Les électeurs du FN ne font donc qu'appliquer un principe bien connu depuis les Lumières : ils se regroupent autour du mode de gouvernement qui correspond à leur état de crainte.
A qui revient la responsabilité de leur crainte, et donc de leur vote ? A qui revient la faute de l'échec de l'élève ? A l'élève lui-même, ou à son professeur ? La société dans son ensemble, qui se laisse amollir et polluer par les principes d'un gouvernement autre que celui dont nous nous sommes constitués, n'a pas su se donner les conditions pour cultiver le principe de son gouvernement. Ceux à l'abri de la crainte, de par leur éducation ou leur classe sociale, mais qui la laissent s'installer en sont aussi coupables que ceux qui la subissent.
Cette crainte néanmoins, chacun est en mesure de la voir pour ce qu'elle est, et de la rejeter. Comme disait Epictète, il n'existe pas de voleur de libre-arbitre. Ainsi la responsabilité du vote, du bulletin physique mis dans l'urne physique, est bien la responsabilité du votant. Ce choix est un choix anti-républicain, et doit être combattu fermement comme tel. Il rapproche notre nation d'un état sauvage qui ne reconnaît pas l'égalité entre tous, qui promeut les rafles d'immigrés, la violence policière, le chacun pour soi.
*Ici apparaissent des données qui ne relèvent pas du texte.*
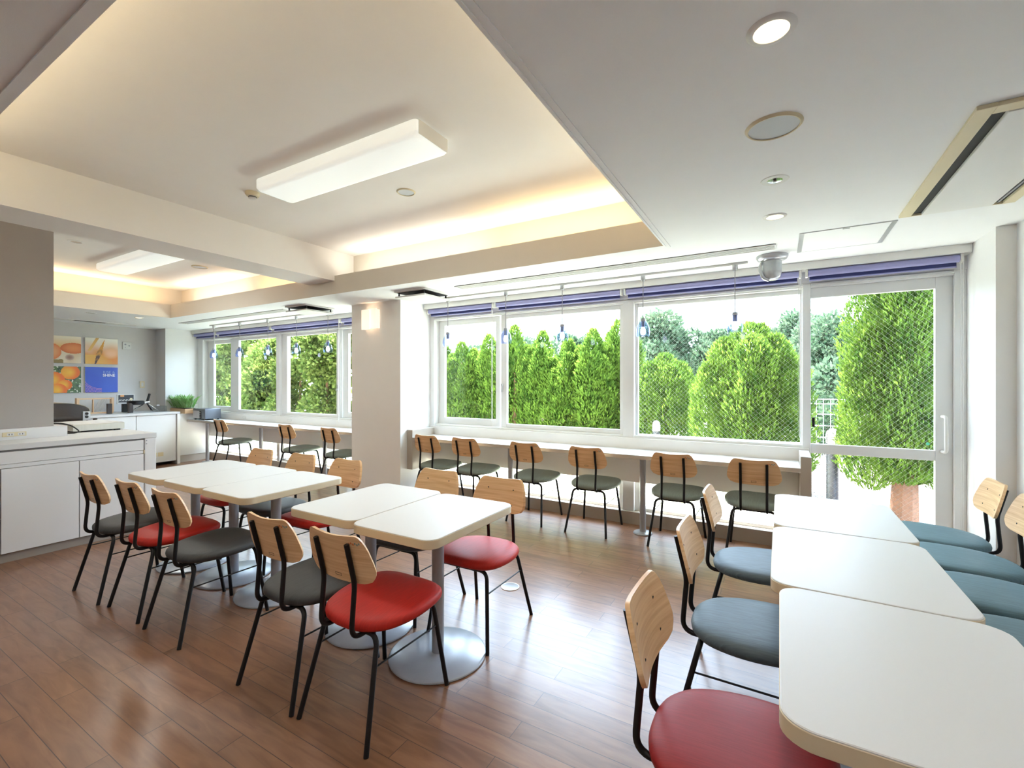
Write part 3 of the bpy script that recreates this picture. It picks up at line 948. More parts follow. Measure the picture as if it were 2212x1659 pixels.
place_chair(-1.980, 2.200, PI, 'charcoal', 'charcoal chair facing the camera beside the pinkish red chair', GA)
place_chair(-2.846, 2.170, PI, 'red', 'red seated chair facing the camera just in front of the sconce pier', GA)
place_chair(-3.382, 2.170, PI, 'charcoal', 'charcoal chair facing the camera in the middle of the three joined tables', GA)
place_chair(-3.950, 2.170, PI, 'red', 'red chair facing the camera at the farthest of the three joined tables', GA)
GB = 'sage chairs along the window counters'
ys = 3.932 + .238
for x, lb in ((-3.43, 'sage green chair at the window counter tucked against the sconce pier'),
              (-2.90, 'sage green chair, second from the sconce pier at the near counter'),
              (-2.168, 'sage green chair, third from the sconce pier at the near counter'),
              (-1.528, 'sage green chair just before the counter pole, fourth from the sconce pier'),
              (-.768, 'sage green chair between the counter pole and the last counter chair'),
              (-.172, 'sage green chair at the counter end beside the glass door'),
              (-7.72, 'sage green chair at the far counter nearest the toaster oven'),
              (-6.00, 'sage green chair in the middle of the three at the far counter'),
              (-5.08, 'sage green chair at the far counter partly cut off by the sconce pier')):
    place_chair(x, ys, 0, 'sage', lb, GB)
GC = 'chairs around the right hand tables'
place_chair(-.122, 1.325, -PI / 2, 'rose', 'rose red chair at the table end nearest the camera', GC)
place_chair(-.122, 2.020, -PI / 2, 'slate', 'slate blue chair beside the middle right hand table, next to the rose red chair', GC)
place_chair(-.122, 2.737, -PI / 2, 'slate', 'slate blue chair beside the farthest right hand table, near the counter end', GC)
place_chair(.890, 3.80, PI / 2, 'teal', 'teal blue chair by the glass door, backrest against the white pier', GC)
place_chair(.890, 3.33, PI / 2, 'teal', 'teal blue chair along the right wall, second from the glass door', GC)
place_chair(.890, 2.85, PI / 2, 'teal', 'teal blue chair along the right wall, third from the glass door', GC)
place_chair(.890, 2.36, PI / 2, 'teal', 'teal blue chair along the right wall nearest the camera, mostly cropped', GC)

# ------------------------------------------------------------------ tables
def make_table():
    t = empty('cafe_table')
    hx, hy, r = .253, .352, .06
    bm = BM()
    rings(bm, [[(x, y, z) for x, y in rrect(-hx + d, hx - d, -hy + d, hy - d, r, 7)] for d, z in ((.0015, .717), (.0015, .719), (.004, .7205))])
    newobj('tabletop', bm, M['lam'], t)
    bm = BM()
    rings(bm, [[(x, y, z) for x, y in rrect(-hx + d, hx - d, -hy + d, hy - d, r, 7)] for d, z in ((.003, .678), (0, .681), (0, .7155), (.0012, .717))])
    newobj('edge_band', bm, M['edge'], t, True, 25)
    bm = BM(); tube(bm, [(0, 0, .012), (0, 0, .668)], .031, 24); newobj('pole', bm, M['steel'], t, True)
    bm = BM(); lathe(bm, [(0, 0), (.243, 0), (.246, .004), (.244, .009), (.236, .013), (.05, .017), (0, .017)], 56); newobj('base_plate', bm, M['basem'], t, True, 30)
    newobj('top_bracket', bx(-.11, .11, -.11, .11, .666, .679, .003), M['steel'], t)
    return t
tb = make_table()
TBL = [(-1.508, 1.832, 'white cafe table nearest the camera in the middle of the room', 'white tables in the middle of the room'),
       (-2.020, 1.857, 'white cafe table pushed against the near middle table', 'white tables in the middle of the room'),
       (-2.893, 1.842, 'white cafe table of the joined three, the one nearest the camera', 'white tables in the middle of the room'),
       (-3.403, 1.845, 'white cafe table in the middle of the joined three', 'white tables in the middle of the room'),
       (-3.913, 1.832, 'white cafe table of the joined three nearest the white cabinet', 'white tables in the middle of the room'),
       (.242, 2.830, 'white table by the glass door, farthest of the right hand row', 'white tables in the right hand row'),
       (.240, 2.112, 'white table in the middle of the right hand row', 'white tables in the right hand row'),
       (.266, 1.395, 'white table cut off by the frame, closest to the camera in the right hand row', 'white tables in the right hand row')]
for i, (x, y, lb, g) in enumerate(TBL):
    o = tb if i == 0 else dup(tb, (0, 0, 0))
    o.location = (x, y, 0); tag(o, lb, 'table', g)
    if i >= 5:
        for ch in [q for q in bpy.data.objects if q.parent == o]:
            ch.scale = (1.055, 1.012, 1.0) if ch.name.split('.')[0] in ('tabletop', 'edge_band') else (1, 1, 1)

# floor lid
t = empty('floor_lid', (-1.578, 2.68, 0)); tag(t, 'small round metal floor box lid in the planks', 'floor lid')
bm = BM(); lathe(bm, [(0, 0), (.056, 0), (.056, .003), (.05, .004), (0, .004)], 32); newobj('cover', bm, M['basem'], t, True)
bm = BM(); lathe(bm, [(.056, .001), (.062, .001), (.062, .004), (.056, .004)], 32, closed=False); newobj('ring', bm, M['stainless'], t, True)

# ------------------------------------------------------------------ near counter with cabinets
t = empty('serving_counter', (-5.8, 0.6, 0)); tag(t, 'long white serving counter with cabinet doors below the grey partition', 'counter')
def C(o): o.location = (5.8, -.6, 0); return o
bm = BM(); box(bm, -6.40, -5.115, YB + .2, 2.062, .868, .912, .004); C(newobj('worktop', bm, M['lam'], t))
bm = BM(); box(bm, -6.35, -5.145, YB + .2, 1.96, .08, .867); C(newobj('carcass', bm, M['seam'], t))
bm = BM(); box(bm, -6.35, -5.15, YB + .2, 2.05, 0, .078); C(newobj('toe_kick', bm, M['toe'], t))
bm = BM(); box(bm, -5.145, -5.121, YB + .2, 1.959, .760, .852, .002); C(newobj('fascia_rail', bm, M['cab'], t))
bm = BM(); box(bm, -5.145, -5.128, YB + .2, 1.959, .728, .757, .001); C(newobj('grip_channel', bm, M['cab'], t))
for y0, y1 in ((.135, .590), (.594, 1.047), (1.053, 1.502), (1.508, 1.959)):
    bm = BM(); box(bm, -5.145, -5.12, y0, y1, .076, .724, .002); C(newobj('cabinet_door', bm, M['cab'], t))
bm = BM(); box(bm, -6.35, -5.119, 1.968, 2.058, 0.0, .867, .006); ep = C(newobj('end_panel', bm, M['cab'], t))
for z in (.845, .815):
    bm = BM(); tube(bm, [(-5.121, 1.980, z), (-5.1165, 1.980, z)], .005, 10); newobj('screw', bm, M['steel'], ep)
bm = BM(); box(bm, -5.145, -5.1205, 1.9595, 1.9675, .725, .76); C(newobj('filler_strip', bm, M['edge'], t))
# raised ledge with sockets
bm = BM(); box(bm, -5.55, -5.50, YB + .2, 1.535, .912, 1.003, .002); box(bm, -5.75, -5.55, 1.470, 1.535, .912, 1.003, .002)
tag(newobj('counter_ledge', bm, M['cab']), 'raised white ledge on the serving counter under the partition', 'ledge')
t = empty('socket_strip', (-5.50, 1.205, .958)); tag(t, 'ivory double power socket on the counter ledge', 'power socket')
newobj('socket_plate', bx(.0, .012, -.07, .07, -.018, .018, .003), M['ivory'], t)
for y in (-.024, .038):
    bm = BM(); box(bm, .012, .014, y - .02, y + .02, -.011, .011, .001); q = newobj('outlet', bm, M['plastic'], t)
    bm = BM(); box(bm, .014, .0145, y - .010, y - .006, -.006, .006); box(bm, .014, .0145, y + .006, y + .010, -.006, .006); newobj('slot', bm, M['dark'], q)

# warming tray and cord
t = empty('warming_tray', (-6.02, 1.838, .912)); tag(t, 'flat stainless steel warming tray on the serving counter', 'warming tray')
newobj('tray_body', bx(-.29, .27, -.195, .2, .012, .074, .004), M['stainless'], t)
newobj('white_top', bx(-.282, .262, -.188, .193, .074, .077, .001), M['plastic'], t)
for sx in (-.24, .235):
    for sy in (-.15, .15):
        newobj('rubber_foot', bx(sx - .02, sx + .02, sy - .02, sy + .02, 0, .012), M['rubber'], t)
bm = BM()
tube(bm, fillet([(-5.86, 1.50, 1.012), (-5.72, 1.56, 1.012), (-5.68, 1.62, .985), (-5.665, 1.665, .932), (-5.675, 1.64, .918), (-5.69, 1.56, .918), (-5.78, 1.548, .918)], .05, 5), .0055, 7)
tag(newobj('power_cord', bm, M['rubber'], None, True), 'black power cord looping in front of the stainless tray', 'cord')

# dark oven behind the tray
t = empty('toaster_oven', (-6.70, 1.74, .905)); tag(t, 'dark round-topped oven with silver controls behind the stainless tray', 'oven')
bm = BM()
prof = []
for k in range(13):
    a = PI * k / 12
    prof.append((.27 * math.cos(a), .16 + .105 * math.sin(a) ** .8))
prof = [(.27, .015)] + prof + [(-.27, .015)]
rings(bm, [[(x, y, z) for y, z in prof] for x in (-.16, .16)])
newobj('oven_body', bm, M['casedk'], t, True, 30)
bm = BM()
pr2 = [(y, z + .003) for y, z in prof[1:-1]]
lp = [[(x, y, z) for y, z in pr2] for x in (-.165, .165)]
A = [[bm.verts.new(p) for p in l] for l in lp]
for k in range(len(pr2) - 1): bm.faces.new((A[0][k], A[0][k + 1], A[1][k + 1], A[1][k]))
bmesh.ops.solidify(bm, geom=bm.faces[:], thickness=.012)
newobj('lid_trim', bm, M['edge'], t, True, 30)
newobj('control_panel', bx(.15, .172, .205, .272, .02, .17, .006), M['silver'], t)
for z in (.06, .11, .145):
    bm = BM(); tube(bm, [(.170, .238, z), (.182, .238, z)], .014, 14); newobj('knob', bm, M['rubber'], t, True)
for sx in (-.12, .12):
    for sy in (-.2, .2):
        newobj('rubber_foot', bx(sx - .015, sx + .015, sy - .015, sy + .015, 0, .016), M['rubber'], t)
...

Il est donc urgent de garder son sang froid, ne pas céder à la facilité de l'insulte, qui ne fait qu'entretenir le climat de crainte, et reconnaître que le mode d'organisation de notre société promeut le vote lepéniste ; mais il faut également rester ferme sur la question des principes et n'excuser en aucune manière l’"étourderie" extrémiste des gens qui souffrent de leur propre ignorance. Certes, ils souffrent, mais ils meurtrissent notre société, et ce comportement ne doit pas être conforté. L'extrême droite est un danger pour la république, de par les valeurs de crainte qu'il véhicule.